Ma i negozi sono sempre all’altezza delle aspettative aziendali?

“In molti casi sì, in altri – è innegabile – si ha la percezione che di strada da fare ce n’é ancora tanta. Ad esempio, quando visitando alcune officine mi accorgo che non c’è un computer, capisco subito che, rispetto alle esigenze di Shimano, c’è qualcosa che non va. Perché, ad esempio, per i gruppi di matrice elettromeccanica i settaggi passano inevitabilmente dall’utilizzo di un software”.

In effetti, con uno sviluppo così intensivo della tecnologia, non è semplice per i punti vendita tradizionali restare al passo con i tempi…

“E’ senza dubbio un passaggio complesso che, tuttavia, non ci preoccupa. Perché, in fondo, si tratta di una rivoluzione che l’Italia ha già vissuto nel mercato delle automobili quando, negli anni 70-80, le grandi case automobilistiche cominciarono ad inserire il computer nelle vetture di nuova concezione. Anche in quel caso, l’officina che lavorava esclusivamente con grimaldello e chiave inglese si trovò impreparata, ma poi, col tempo, quasi tutti si aggiornarono dotandosi della strumentazione necessaria per la manutenzione. Fu un passaggio epocale, ma alla fine assolutamente naturale. E da quell’istante, anche in Italia, si iniziò finalmente a parlare di post-vendita”.

Un concetto che sta molto a cuore a Shimano…

“Certo ed è la filosofia che ci ha portato ad inaugurare in tutto il mondo gli Shimano Service Center o gli Shimano Point, dove il cliente, trova un’assistenza di primissimo livello per qualsiasi necessità. E’ una formula vincente che, anche in Italia, stiamo cercando di promuovere sia verso i negozianti che verso il consumatore finale”.

Qual è il punto di vista di Shimano Italia sulle fiere di settore?

“Noi produciamo componenti, dunque il dibattito ci riguarda fino ad un certo punto. In ogni caso, mi pare ormai assodato, la dicotomia è fra la fiera campionaria, sul modello di Euro Bike, e la fiera impostata sui bike-test e quindi costruita più sul concetto di ‘esperienza’. Sintetizzando, in un caso testi l’articolo, in un altro vivi l’anteprima. Ogni opinione è legittima, per carità, ma dal mio punto di vista sono due format più complementari che antiteci”.
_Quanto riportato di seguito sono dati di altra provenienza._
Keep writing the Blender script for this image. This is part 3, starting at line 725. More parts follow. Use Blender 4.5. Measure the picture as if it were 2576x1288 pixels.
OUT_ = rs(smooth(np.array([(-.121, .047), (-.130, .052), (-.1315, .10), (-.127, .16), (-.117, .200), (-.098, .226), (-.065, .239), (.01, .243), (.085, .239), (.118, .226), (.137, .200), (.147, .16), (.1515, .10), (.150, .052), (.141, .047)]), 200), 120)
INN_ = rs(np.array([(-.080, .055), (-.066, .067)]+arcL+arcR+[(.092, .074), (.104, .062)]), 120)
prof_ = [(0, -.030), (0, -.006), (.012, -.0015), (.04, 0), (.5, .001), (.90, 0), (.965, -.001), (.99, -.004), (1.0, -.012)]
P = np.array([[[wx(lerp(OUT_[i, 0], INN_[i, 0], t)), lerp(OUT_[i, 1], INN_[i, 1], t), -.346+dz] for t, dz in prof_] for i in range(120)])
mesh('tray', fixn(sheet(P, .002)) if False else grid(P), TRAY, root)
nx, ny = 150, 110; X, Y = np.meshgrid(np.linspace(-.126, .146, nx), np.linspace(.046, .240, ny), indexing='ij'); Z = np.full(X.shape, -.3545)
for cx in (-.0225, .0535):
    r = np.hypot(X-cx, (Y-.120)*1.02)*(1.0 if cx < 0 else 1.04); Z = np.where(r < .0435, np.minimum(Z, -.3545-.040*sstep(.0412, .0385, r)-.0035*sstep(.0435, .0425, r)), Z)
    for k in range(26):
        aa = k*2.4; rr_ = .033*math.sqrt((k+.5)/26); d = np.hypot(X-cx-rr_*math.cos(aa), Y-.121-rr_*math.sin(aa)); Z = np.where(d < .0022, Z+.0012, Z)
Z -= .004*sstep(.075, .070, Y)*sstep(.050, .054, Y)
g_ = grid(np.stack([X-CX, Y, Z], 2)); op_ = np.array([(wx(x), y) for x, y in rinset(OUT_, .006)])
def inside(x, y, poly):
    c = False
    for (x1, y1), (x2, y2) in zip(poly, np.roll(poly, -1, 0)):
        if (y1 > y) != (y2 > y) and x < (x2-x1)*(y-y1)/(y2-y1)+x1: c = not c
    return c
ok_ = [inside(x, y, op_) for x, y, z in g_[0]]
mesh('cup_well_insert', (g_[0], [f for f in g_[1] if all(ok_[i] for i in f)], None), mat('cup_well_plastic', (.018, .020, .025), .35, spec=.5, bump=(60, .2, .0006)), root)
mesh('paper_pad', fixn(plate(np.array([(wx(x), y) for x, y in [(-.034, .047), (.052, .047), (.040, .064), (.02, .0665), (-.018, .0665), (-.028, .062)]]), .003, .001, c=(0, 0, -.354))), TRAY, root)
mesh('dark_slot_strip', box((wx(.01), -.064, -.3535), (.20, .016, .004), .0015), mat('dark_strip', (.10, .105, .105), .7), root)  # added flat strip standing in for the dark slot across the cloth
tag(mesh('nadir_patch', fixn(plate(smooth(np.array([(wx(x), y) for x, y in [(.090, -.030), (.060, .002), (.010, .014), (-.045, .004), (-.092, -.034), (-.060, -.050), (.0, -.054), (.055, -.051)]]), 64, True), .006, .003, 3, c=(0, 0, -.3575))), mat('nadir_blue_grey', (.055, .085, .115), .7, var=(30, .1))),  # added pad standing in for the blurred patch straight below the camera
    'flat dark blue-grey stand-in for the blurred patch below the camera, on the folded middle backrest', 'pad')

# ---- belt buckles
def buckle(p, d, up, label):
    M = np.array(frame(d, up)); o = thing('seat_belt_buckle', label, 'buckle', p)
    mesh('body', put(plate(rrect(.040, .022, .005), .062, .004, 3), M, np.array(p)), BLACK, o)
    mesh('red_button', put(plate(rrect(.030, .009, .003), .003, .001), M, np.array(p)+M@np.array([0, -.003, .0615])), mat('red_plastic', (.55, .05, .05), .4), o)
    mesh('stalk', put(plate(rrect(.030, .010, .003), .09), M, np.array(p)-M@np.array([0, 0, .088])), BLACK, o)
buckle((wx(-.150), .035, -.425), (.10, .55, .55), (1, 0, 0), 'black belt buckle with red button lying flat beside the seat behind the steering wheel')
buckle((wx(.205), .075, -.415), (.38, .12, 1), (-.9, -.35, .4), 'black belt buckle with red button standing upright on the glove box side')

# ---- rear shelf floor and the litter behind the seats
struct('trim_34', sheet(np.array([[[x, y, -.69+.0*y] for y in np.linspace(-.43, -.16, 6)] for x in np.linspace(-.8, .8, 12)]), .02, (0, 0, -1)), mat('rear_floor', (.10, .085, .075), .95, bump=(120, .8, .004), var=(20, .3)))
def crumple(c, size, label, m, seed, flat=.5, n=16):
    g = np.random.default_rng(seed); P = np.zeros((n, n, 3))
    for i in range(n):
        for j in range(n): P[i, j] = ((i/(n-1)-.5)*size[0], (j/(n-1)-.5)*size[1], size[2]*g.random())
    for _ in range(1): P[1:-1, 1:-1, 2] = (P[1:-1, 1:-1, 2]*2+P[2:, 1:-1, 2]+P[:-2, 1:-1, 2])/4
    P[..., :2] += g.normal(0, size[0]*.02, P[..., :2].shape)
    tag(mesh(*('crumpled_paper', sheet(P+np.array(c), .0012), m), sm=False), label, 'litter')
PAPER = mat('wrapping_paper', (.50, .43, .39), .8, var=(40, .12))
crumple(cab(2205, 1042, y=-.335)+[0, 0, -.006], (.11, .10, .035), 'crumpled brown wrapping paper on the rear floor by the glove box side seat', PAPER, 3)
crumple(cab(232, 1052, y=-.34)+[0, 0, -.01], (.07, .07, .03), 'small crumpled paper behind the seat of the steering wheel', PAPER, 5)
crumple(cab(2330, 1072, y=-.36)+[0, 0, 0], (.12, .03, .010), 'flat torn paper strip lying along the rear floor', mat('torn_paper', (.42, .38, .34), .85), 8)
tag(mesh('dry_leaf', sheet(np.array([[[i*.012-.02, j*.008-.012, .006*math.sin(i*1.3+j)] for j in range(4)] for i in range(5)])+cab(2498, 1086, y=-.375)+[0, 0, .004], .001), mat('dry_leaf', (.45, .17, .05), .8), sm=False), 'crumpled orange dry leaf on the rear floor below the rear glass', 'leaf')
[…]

Dunque, qual è la soluzione ottimale?

“Io non sottovaluterei la legge dei numeri: in una fiera campionaria gli spettatori raggiungono le 40-50mila unità, mentre se parliamo di test, per una questione logistica, in un evento non si superano mai i 5mila bike-test. Io credo che la discussione sia viziata da un equivoco di fondo, ovvero la convinzione secondo cui la prospettiva più corretta sia sempre quella di chi investe nell’evento fieristico. A mio modesto parere, invece, per trovare le giuste soluzioni o il giusto compromesso, bisognerebbe iniziare a mettersi più dalla prospettiva del consumatore finale”.

Freni a disco: il mercato road ha ormai imboccato questa direzione, anche se permangono le riserve…
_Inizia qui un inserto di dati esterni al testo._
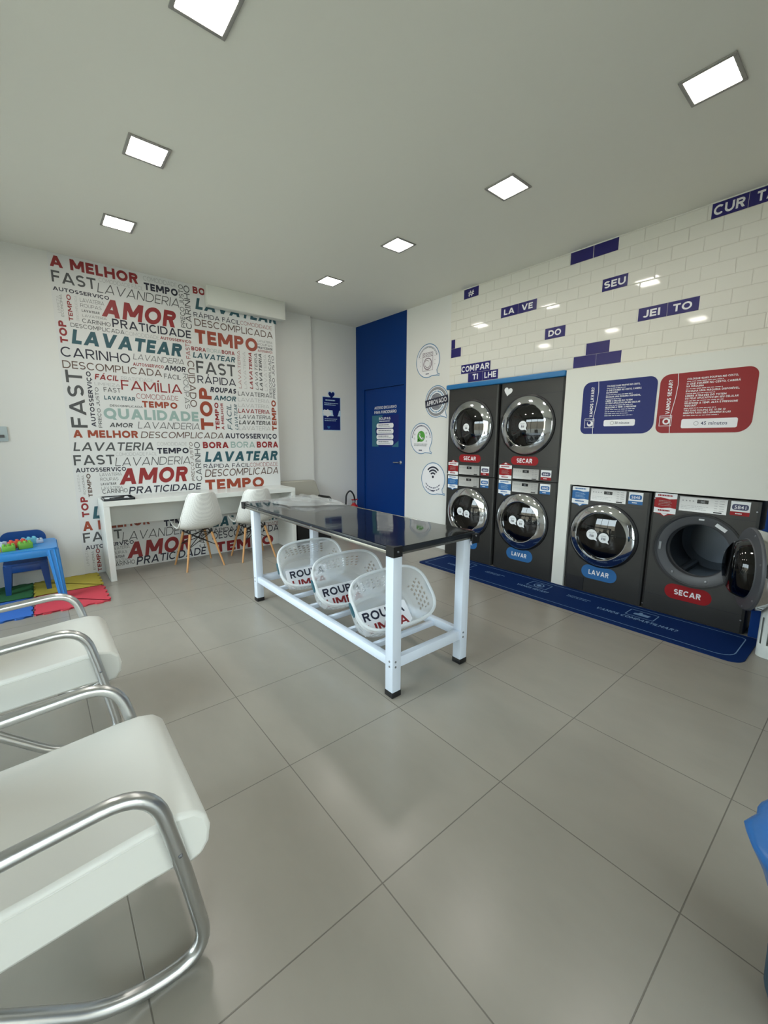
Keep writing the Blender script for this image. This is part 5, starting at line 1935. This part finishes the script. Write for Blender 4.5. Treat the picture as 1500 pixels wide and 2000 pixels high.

“I freni a disco sono l’approdo naturale di un percorso evolutivo che, al di là delle varie correnti di pensiero, hanno portato ad un innegabile miglioramento dei dispositivi frenanti, soprattutto in condizioni di bagnato e di sterrato. Permane qualche dubbio, a mio modo di vedere piuttosto pleonastico, sulla sua presunta pericolosità, ma in realtà la bicicletta, da sempre, dispone di componenti potenzialmente pericolosi, come ad esempio la corona esterna. Cito, per tutti, il caso della caduta di Ventoso alla Parigi-Roubaix di due anni fa: subito si puntò il dito sul disco del freno, in realtà, da un’analisi più accurata, ci si rese conto che a procurargli la ferita alla gamba sinistra era stata la corona”.

Perché allora questi pregiudizi?

“Se devo essere sincero, certe discussioni mi sembrano più ispirate da ragioni di business che da una reale disamina della situazione. In ogni caso, se restiamo nell’ambito delle esperienze, mi pare che i freni a disco abbiano portato significativi miglioramenti e, proprio per questo, credo che non si tornerà più indietro”.